We’ve a lot of work to do to tidy up our lives. Between us, we

have 67 years of marriage during which we collected “stuff”, 6 beloved

children, 5 equally loved children-in-law, 11 grandchildren two

melodramatic spoiled dogs, a calico cat who is unafraid to fight with

an alligator…isn’t life going to be wonderful with this bustling little

crew!!! But we have each other as friend and soulmate to share the

workload. And we know a bright future awaits us.

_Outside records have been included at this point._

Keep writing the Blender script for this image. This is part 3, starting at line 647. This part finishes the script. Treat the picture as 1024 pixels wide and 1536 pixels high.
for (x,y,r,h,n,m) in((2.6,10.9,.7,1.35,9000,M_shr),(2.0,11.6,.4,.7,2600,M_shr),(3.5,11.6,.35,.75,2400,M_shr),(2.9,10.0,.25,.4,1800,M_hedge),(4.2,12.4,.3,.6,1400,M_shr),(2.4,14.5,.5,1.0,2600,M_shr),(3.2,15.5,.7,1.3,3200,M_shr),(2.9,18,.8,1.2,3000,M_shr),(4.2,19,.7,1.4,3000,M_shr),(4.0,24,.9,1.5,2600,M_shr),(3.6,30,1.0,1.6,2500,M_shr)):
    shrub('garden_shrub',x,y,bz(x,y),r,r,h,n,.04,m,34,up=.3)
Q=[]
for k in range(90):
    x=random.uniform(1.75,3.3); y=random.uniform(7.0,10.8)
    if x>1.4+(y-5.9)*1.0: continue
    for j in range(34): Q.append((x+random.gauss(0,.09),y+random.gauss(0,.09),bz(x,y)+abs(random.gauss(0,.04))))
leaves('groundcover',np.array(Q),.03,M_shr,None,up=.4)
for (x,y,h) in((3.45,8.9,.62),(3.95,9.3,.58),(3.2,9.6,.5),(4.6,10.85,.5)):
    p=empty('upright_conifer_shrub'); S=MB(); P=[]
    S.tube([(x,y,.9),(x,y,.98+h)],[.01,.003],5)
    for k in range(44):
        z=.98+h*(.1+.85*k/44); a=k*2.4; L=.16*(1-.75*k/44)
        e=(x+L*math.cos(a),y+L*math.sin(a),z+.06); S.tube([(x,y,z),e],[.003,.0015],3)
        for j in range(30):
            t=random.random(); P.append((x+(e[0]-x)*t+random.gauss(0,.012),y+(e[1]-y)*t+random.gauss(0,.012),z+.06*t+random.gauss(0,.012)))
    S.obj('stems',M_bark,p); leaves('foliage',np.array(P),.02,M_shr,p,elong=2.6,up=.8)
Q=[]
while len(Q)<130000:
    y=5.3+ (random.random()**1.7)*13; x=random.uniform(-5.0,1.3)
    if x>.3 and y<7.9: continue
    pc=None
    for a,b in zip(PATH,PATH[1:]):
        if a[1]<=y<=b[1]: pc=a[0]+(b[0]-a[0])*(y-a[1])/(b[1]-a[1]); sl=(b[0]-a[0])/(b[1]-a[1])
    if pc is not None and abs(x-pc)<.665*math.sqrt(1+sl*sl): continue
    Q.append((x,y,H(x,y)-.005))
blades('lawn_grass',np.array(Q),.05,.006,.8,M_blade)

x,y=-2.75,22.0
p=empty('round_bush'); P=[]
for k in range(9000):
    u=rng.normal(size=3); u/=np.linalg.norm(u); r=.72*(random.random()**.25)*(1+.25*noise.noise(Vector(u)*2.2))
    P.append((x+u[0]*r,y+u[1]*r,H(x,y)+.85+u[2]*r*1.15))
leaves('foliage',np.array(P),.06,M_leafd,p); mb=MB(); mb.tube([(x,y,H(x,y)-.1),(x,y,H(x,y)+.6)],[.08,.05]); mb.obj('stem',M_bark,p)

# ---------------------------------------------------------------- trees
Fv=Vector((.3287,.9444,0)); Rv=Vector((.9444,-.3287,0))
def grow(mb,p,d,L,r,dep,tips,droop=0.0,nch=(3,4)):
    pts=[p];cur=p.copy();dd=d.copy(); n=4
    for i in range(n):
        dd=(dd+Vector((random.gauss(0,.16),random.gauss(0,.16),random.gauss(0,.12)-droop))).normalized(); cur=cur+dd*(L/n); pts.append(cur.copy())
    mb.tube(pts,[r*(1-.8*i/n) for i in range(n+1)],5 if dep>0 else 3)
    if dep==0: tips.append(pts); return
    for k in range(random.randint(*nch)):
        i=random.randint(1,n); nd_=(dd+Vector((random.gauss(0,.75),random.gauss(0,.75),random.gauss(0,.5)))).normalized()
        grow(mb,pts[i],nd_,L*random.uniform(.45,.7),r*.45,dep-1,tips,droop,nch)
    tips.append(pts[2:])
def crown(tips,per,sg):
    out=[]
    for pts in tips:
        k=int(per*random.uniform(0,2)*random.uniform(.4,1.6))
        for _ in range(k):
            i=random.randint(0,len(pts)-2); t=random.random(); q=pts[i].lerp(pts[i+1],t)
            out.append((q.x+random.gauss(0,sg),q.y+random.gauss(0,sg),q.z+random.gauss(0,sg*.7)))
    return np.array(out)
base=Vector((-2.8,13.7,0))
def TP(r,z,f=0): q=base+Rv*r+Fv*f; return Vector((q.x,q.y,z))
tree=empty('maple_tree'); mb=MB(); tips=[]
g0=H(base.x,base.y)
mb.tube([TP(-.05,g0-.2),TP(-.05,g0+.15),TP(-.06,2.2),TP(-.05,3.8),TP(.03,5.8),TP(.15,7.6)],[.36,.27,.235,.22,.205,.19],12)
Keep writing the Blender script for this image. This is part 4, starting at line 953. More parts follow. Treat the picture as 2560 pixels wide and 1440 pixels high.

For this we have God and Catholic Match staff to thank. How

else could a man from Arizona and a woman from Pennsylvania have met

and fallen in love like this? A tip about long-distance

relationships…have patience, an economical phone plan, patience, a

discount airline, more patience…

One startling event taught me personally how valuable and

wonderful the CM services are--Jim agreed to make a speech to my

Cursillo friends at the late Nov. Ultreya (the regular monthly meeting

of Cursillistas to maintain our sense of Catholic family). He spoke

eloquently about his experience and his desire to spread the good news

of Christ since, and I was so proud of him. But during the speech he

told the group how we’d met on CM and explained a little about the

process. After the meeting many people rushed up to each of us---all of

them to ask eagerly about Catholic Match! They said things such as, “I

have a single cousin…My Dad died years ago and I wish my Mom could meet

someone nice…My brother is a great guy, but his wife ran off…Tell me

about this website so I can join…”

In conclusion, I pray that all our fellow travelers on CM find

the right person with whom to share their lives. Jim and I will pray

for you always. Everyone I’ve met, talented, interesting gentlemen and

ladies alike, were fine and decent people willing to take the risks

necessary to find that unique person God created for them. It takes

great courage to reach out to someone not knowing if they will respond

in kind. One must be open and vulnerable, and no one wants to be hurt,

or worse to hurt anyone else. But just let go and let God do the work;

He knows what’s best for us.

We just set our wedding date for 8/25/07!!!